The most important qualification for graduate study in Computer Science is good undergraduate preparation. The more courses, and the better the performance in those courses, the more likely the student is to compete successfully for admission to the program. However, if a student's performance overall convinces the Admissions Committee of his/her qualification for graduate study, minor deficiencies in undergraduate preparation are acceptable, provided these deficiencies are removed during the first year in Graduate School.

Incoming students should have taken courses equivalent to CMPSCI 121, 187, 220, 230, 250, MATH 131, 132, 235, and either MATH 233 or STATS 515.

We also recommend that students applying to the MS/PhD or PhD program avail themselves of opportunities to engage in research projects, especially where the work will result in publication of a conference or journal paper. These can, for example, be faculty-supervised research projects, company internships, the many Research Experience for Undergraduates (REU) programs that are sponsored by the National Science Foundation through colleges and universities, or the Computing Research Association's Distributed REU summer programs. The PhD is a research-oriented degree, and the best way to demonstrate potential for completing it is through active and successful participation in research as an undergraduate. 

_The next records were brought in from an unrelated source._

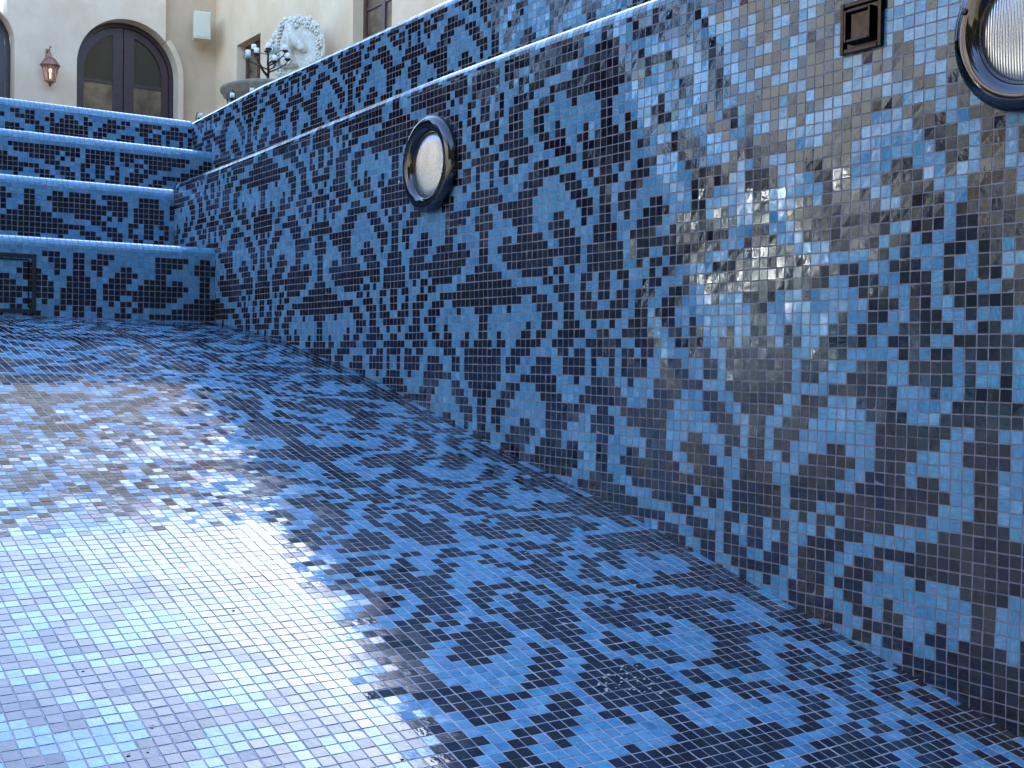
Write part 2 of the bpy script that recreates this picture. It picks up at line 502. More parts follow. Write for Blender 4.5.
# ------------------------------------------------------------------ pool lights on the lower wall
def pool_light(loc, label, ring_rad=.136):
    root = empty('pool_light', loc)
    tag(root, label, 'pool light', 'round pool lights in the mosaic wall')
    M = Matrix.Rotation(-math.pi/2, 4, 'Y')          # lathe axis -> -x
    k = ring_rad/.136
    prof = [(.1335,0)] + [(.1125+.0240*math.cos(t), .010+.021*math.sin(t)) for t in lin(-.35, math.pi+.5, 22)]
    MB().lathe([(r*k, h) for r, h in prof], 64, M, cap=False).build('trim_ring', M_CHROME, root)
    MB().lathe([(.094*k,.001),(.0935*k,.009),(.089*k,.010),(.086*k,.0075)], 64, M, cap=False).build('gasket', M_GASKET, root)
    MB().lathe([(.0885*k,.005),(.085*k,.0085),(.070*k,.0115),(.05*k,.0135),(.025*k,.0145),(.001,.015)], 64, M, cap=False).build('lens', M_LENS, root)
    for a in (200, 20):
        c = Vector((-.0305, math.cos(R_(a))*.114*k, math.sin(R_(a))*.114*k))
        MB().lathe([(.0055,0),(.0055,.003),(.004,.0045),(.001,.0048)], 14, Matrix.Translation(c) @ M).build('screw', M_IRON, root)
    return root
pool_light((0.0, 2.924, .544), 'round chrome pool light seen obliquely in the middle of the mosaic wall')
pool_light((0.0, 1.090, .532), 'large chrome-ringed pool light with ribbed lens in the upper right corner')

# ------------------------------------------------------------------ square bronze fitting
root = empty('bronze_wall_fitting', (0, 1.425, .604))
tag(root, 'small square bronze fitting with nested frames, set in the mosaic beside the large light', 'fitting')
def sq_ring(o, i, d0, d1):
    m = MB()
    m.box((-d1,-o,-o),(-d0,-i,o)); m.box((-d1,i,-o),(-d0,o,o)); m.box((-d1,-i,i),(-d0,i,o)); m.box((-d1,-i,-o),(-d0,i,-i))
    return m
sq_ring(.046,.037,-.001,.010).build('outer_frame', M_BRONZE, root, .0015)
MB().box((-.004,-.0368,-.0368),(0,.0368,.0368)).build('back_plate', M_BRONZE, root)
sq_ring(.029,.024,.0042,.020).build('inner_frame', M_BRONZE, root, .0012)
MB().box((-.012,-.0238,-.0238),(-.0042,.0238,.0238)).build('cover', M_BRONZE, root, .001)

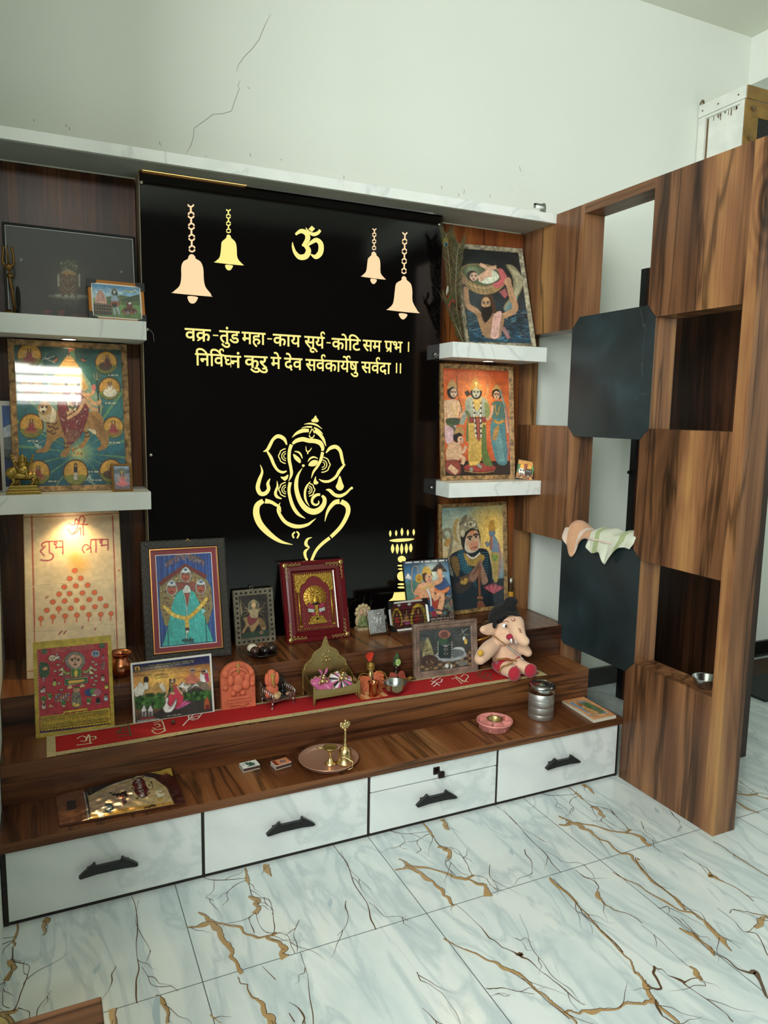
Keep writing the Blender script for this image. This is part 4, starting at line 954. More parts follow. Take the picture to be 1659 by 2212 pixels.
# 4 large figure with folded hands (right niche)
def art_folded():
    a = Art([(225, 260), (880, 245), (882, 1255), (240, 1345)], 170, 240)
    a.grad([(0, '5f7a74'), (.25, '9aa68c'), (.45, 'c7a878'), (.7, '6f8a94'), (1, '16222c')]); a.glow(770, 480, 300, 'f0b23c', .95, .8); a.glow(800, 540, 140, 'f6d47a', .8); a.glow(400, 420, 160, 'b6ab8d', .6); a.noise(.06, 16)
    a.poly([(225, 930), (500, 1030), (900, 990), (900, 1380), (225, 1380)], '14202a', .95)
    for _ in range(70): a.line([(x := RNG.uniform(240, 880), y := RNG.uniform(1080, 1320)), (x + RNG.uniform(10, 40), y + RNG.uniform(-6, 6))], 5, ['2f4a60', '4a6a80', '0e161d'][RNG.randint(3)], .7)
    # tail with bell
    a.line([(300, 780), (320, 690), (335, 560), (310, 490), (260, 490), (238, 540), (270, 580)], 26, '7d7258'); a.poly([(270, 590), (330, 570), (310, 650), (280, 665), (245, 650)], 'a57a3a')
    # body
    a.poly([(310, 780), (440, 700), (560, 690), (700, 700), (740, 800), (760, 1010), (690, 1150), (620, 1300), (330, 1330), (360, 1000)], '1d2b33', 1, 3)
    a.poly([(390, 740), (470, 710), (560, 900), (600, 1100), (500, 950), (420, 900)], '244a5a', 1, 3)
    for r in range(9):
        for k in range(4): a.ell(415 + k * 22 + r * 8, 760 + r * 26 - k * 6, 9, 8, '3f7f92', .9); a.ell(660 + k * 18, 730 + r * 26, 8, 7, '3f7f92', .8)
    a.poly([(320, 790), (390, 770), (420, 880), (400, 980), (360, 930)], '7a5a2c', .9, 3)
    a.poly([(460, 730), (520, 760), (580, 770), (640, 740), (690, 780), (640, 850), (580, 870), (500, 840)], 'a87f34', 1, 3)
    for k in range(8): a.line([(495 + k * 24, 770 + 20 * math.sin(k / 7 * 3.1)), (505 + k * 20, 870 + 10 * math.sin(k / 7 * 3.1))], 7, 'd8b660', .9)
    a.line([(490, 740), (560, 790), (640, 730)], 20, 'efe6d0')
    a.poly([(360, 1060), (450, 1010), (520, 1010), (560, 1040), (480, 1120), (380, 1150)], '3c3430', 1, 3)
    # forearms, hands
    a.line([(420, 1020), (500, 1000), (560, 950)], 80, '5e463a'); a.line([(490, 990), (470, 1040), (430, 1020)], 44, 'b08a3c')
    a.poly([(520, 1010), (540, 930), (600, 850), (640, 800), (650, 860), (620, 960), (570, 1030)], '8a6350', 1, 3); a.poly([(640, 800), (665, 860), (700, 950), (720, 1030), (660, 1060), (640, 960)], '9a7560', 1, 3)
    for k in range(4): a.line([(560 + k * 18, 960 - k * 22), (620 + k * 6, 860 - k * 10)], 4, '4a3028', .7)
    a.line([(640, 870), (625, 1000), (630, 1180)], 26, '7d4f38'); a.line([(600, 1190), (665, 1190)], 30, '8a5a3c'); a.poly([(590, 1310), (610, 1220), (660, 1220), (700, 1300), (680, 1330)], '7a4632')
    # head
    a.ell(400, 500, 52, 125, 'a07a3a', .8); a.ell(420, 510, 36, 110, 'b9a883')
    a.poly([(440, 620), (430, 500), (480, 420), (580, 440), (630, 520), (640, 640), (600, 720), (520, 730), (460, 690)], '2a221e', 1, 3)
    a.poly([(470, 680), (490, 560), (560, 500), (620, 520), (640, 640), (620, 700), (560, 735), (500, 730)], 'c9bda8', 1, 3)
    a.poly([(490, 620), (500, 540), (560, 500), (615, 520), (630, 600), (610, 690), (560, 715), (510, 690)], 'cf9f78', 1, 3)
    a.poly([(535, 640), (575, 615), (620, 640), (615, 690), (570, 710), (530, 690)], 'c47f60', 1, 3); a.line([(535, 690), (570, 678), (610, 672)], 5, '7a4434')
    for x, y in ((530, 588), (596, 566)): a.ell(x, y, 22, 12, 'e9e0cc'); a.ell(x, y, 10, 11, '20140f'); a.line([(x - 28, y - 12), (x, y - 26), (x + 26, y - 18)], 9, '1d1512')
    for q in (540, 570): a.line([(q, 500), (q + 4, 540)], 8, 'd8602c')
    a.line([(540, 540), (574, 540)], 7, 'd8602c')
    a.poly([(430, 560), (420, 470), (440, 370), (500, 350), (560, 370), (610, 430), (615, 500), (560, 480), (500, 510)], '8d8566', 1, 3)
    a.poly([(420, 430), (480, 340), (500, 370), (440, 450)], '5a5a48', 1, 3)
    for _ in range(70): a.ell(RNG.uniform(440, 605), RNG.uniform(380, 490), 7, 7, ['d8cba0', 'efe4c0', '6a6248'][RNG.randint(3)], .9)
    a.ell(540, 440, 28, 36, 'c9bd92'); a.ell(540, 440, 14, 18, '6f6a50'); a.ell(455, 530, 26, 44, 'b5ac8c')
    # small blue figure, lotus
    a.poly([(750, 560), (790, 560), (830, 640), (830, 740), (780, 740), (740, 680)], '6a8098', 1, 3); a.line([(750, 620), (715, 660), (705, 620)], 22, '6a8098'); a.ell(765, 530, 32, 40, '5f748c'); a.poly([(730, 500), (740, 430), (770, 395), (790, 440), (795, 510)], 'c08a2e', 1, 3); a.line([(760, 570), (755, 700)], 20, 'b5572c')
    a.poly([(755, 740), (830, 740), (830, 860), (820, 1020), (775, 1020), (760, 860)], 'a98c42', 1, 3); a.poly([(760, 750), (830, 760), (810, 820), (770, 810)], '6f8f3a'); a.line([(830, 640), (850, 780), (830, 960)], 16, 'a5707a')
    for k in range(-4, 5): a.poly([(775, 1150), (775 + k * 20 - 14, 1080 + abs(k) * 4), (775 + k * 24, 1030 + abs(k) * 10), (775 + k * 20 + 14, 1080 + abs(k) * 4)], 'c4606c' if k % 2 else 'a84656', 1, 3)
    return a.noise(.07, 2)
t = picture('framed_picture', 'worn gilt framed picture of a crowned figure with folded hands, standing in the right niche', (1.346, -0.120, T3), .352, .480, 2.5, 5.0, .017, old_frame3)
art_folded().mesh('print', .319, .447, glazed, t, y=.010, z0=.017)

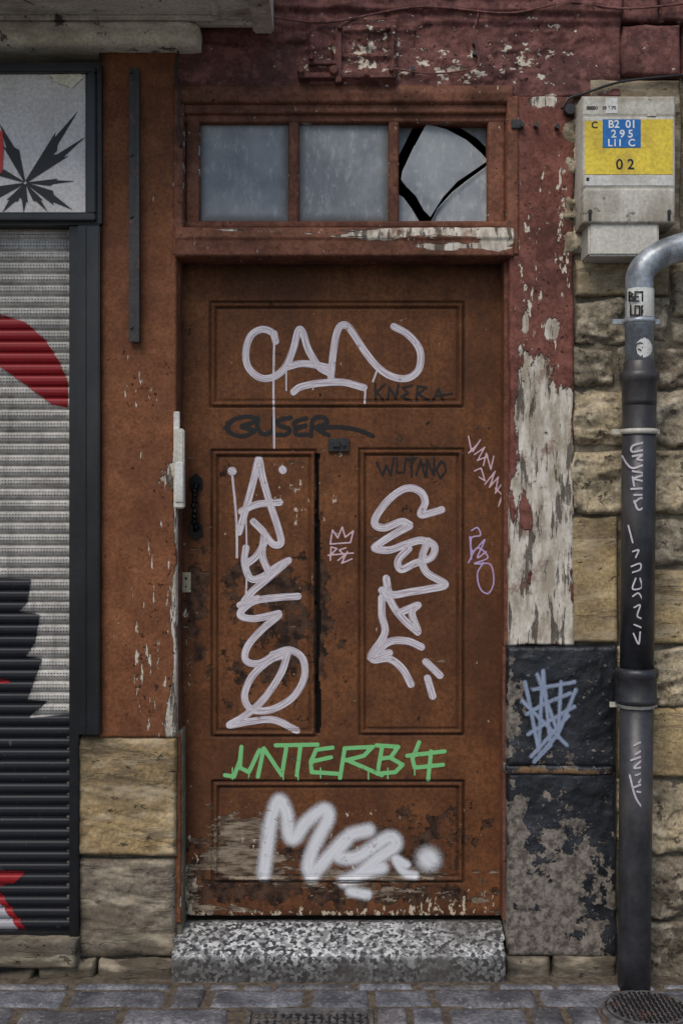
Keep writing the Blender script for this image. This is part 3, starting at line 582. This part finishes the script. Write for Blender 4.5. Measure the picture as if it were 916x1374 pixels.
rows=[
 (750,150,790,236,gg,.010),(752,236,792,346,gg,.012),(790,104,916,346,dk,.008),(916,104,1130,230,gt,.01),(916,230,1130,346,gg,.01),
 (772,346,900,398,gt,.006),(900,346,1000,428,gg,.012),(1000,346,1200,428,gt,.012),
 (772,398,900,462,gg,.012),(768,462,828,520,gg,.014),(828,462,958,520,dk,.014),(900,428,1160,462,gg,.012),(958,462,1160,520,gt,.014),
 (768,520,850,602,gt,.016),(850,520,960,600,gg,.016),(960,520,1180,600,gt,.014),
 (766,602,842,690,gt,.014),(842,600,930,690,gt,.016),(930,600,1150,690,gg,.016),
 (764,692,830,864,ye,.003),(830,690,962,762,gg,.014),(962,690,1200,864,ye,.008),(832,762,962,866,ye,.008),
 (828,866,958,950,gt,.014),(828,950,930,1044,ye,.008),(958,866,1170,950,gg,.014),(930,950,1170,1044,gt,.014),
 (828,1044,940,1150,gt,.014),(828,1150,925,1236,dk,.016),(940,1044,1200,1150,ye,.014),(925,1150,1200,1236,gg,.014),
 (828,1236,940,1330,dk,.016),(940,1236,1200,1330,dk,.016),(1200,100,1500,700,gt,.015),(1200,700,1500,1330,gt,.015)]
for i,(a,b,c_,d_,cc,am) in enumerate(rows):
    j=random.uniform(.88,1.08); rough=am>.009
    stone(sw,a,b,c_,d_,T(*[x*j for x in cc]),random.uniform(-.004,.004),am*(.8 if rough else 1.3),.024 if rough else .009,60+i,m_stone if rough else m_ashlar,warp=.018 if rough else .005,nf=13,name='wall_stone_%d'%(i+1),
      extra=(lambda U,V,i=i:.034*np.abs(fbm(U*.028,V*.04,4,i))*2-.014*np.clip(fbm(U*.02,V*.03,2,i+40)*6,0,1)) if rough else None)
up=[(832,-60,886,30),(886,-60,1010,30),(832,30,916,104),(916,30,1130,104)]
for i,(a,b,c_,d_) in enumerate(up):
    stone(sw,a,b,c_,d_,(1,1,1,1),-.006,.012,.012,90+i,m_lint,.008,attrs={'wood':lambda U,V:U*0,'chip':lambda U,V:U*0+.3,'dirt_and_dark':lambda U,V:U*0+.3},name='painted_stone_%d'%(i+1))
# ================================================================ METER BOX
mb=empty('electric_meter_box')
YM=-.11
box('lower_housing',790,296,885,342,YM+.01,.02,m_box,mb,.006,yr=YM)
relief('cover',781,128,906,300,YM,.02,m_box,mb,step=2,amp=.0004,rnd=.008,attrs={'dirt_and_dark':sumf(lambda U,V:np.clip((V-240)/60,0,1)*.8,lambda U,V:np.clip((140-V)/12,0,1)*.6,blob(800,240,30,30,.4))},
  extra=lambda U,V:.004*((V>154)&(V<157))+.0045*((np.abs(V-252)<1.5)))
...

We receive many inquiries from prospective students with little or no undergraduate preparation in Computer Science. In most cases, we recommend that such students enroll as non-degree students here or elsewhere to learn the undergraduate core of Computer Science. A year spent in this fashion allows students to discover whether they do indeed have the requisite skills and deep interest in Computer Science, and it provides us with the necessary data to determine whether they qualify for admission to the graduate program. We occasionally make exceptions to this rule but only if a student wishes to pursue interdisciplinary studies in Computer Science and has shown exceptional ability in a complementary discipline such as math, electrical engineering, physics, linguistics, neuroscience or psychology. Students admitted on these terms are required to remove deficiencies during their first year - the courses so taken do not, of course, count towards the graduate degree.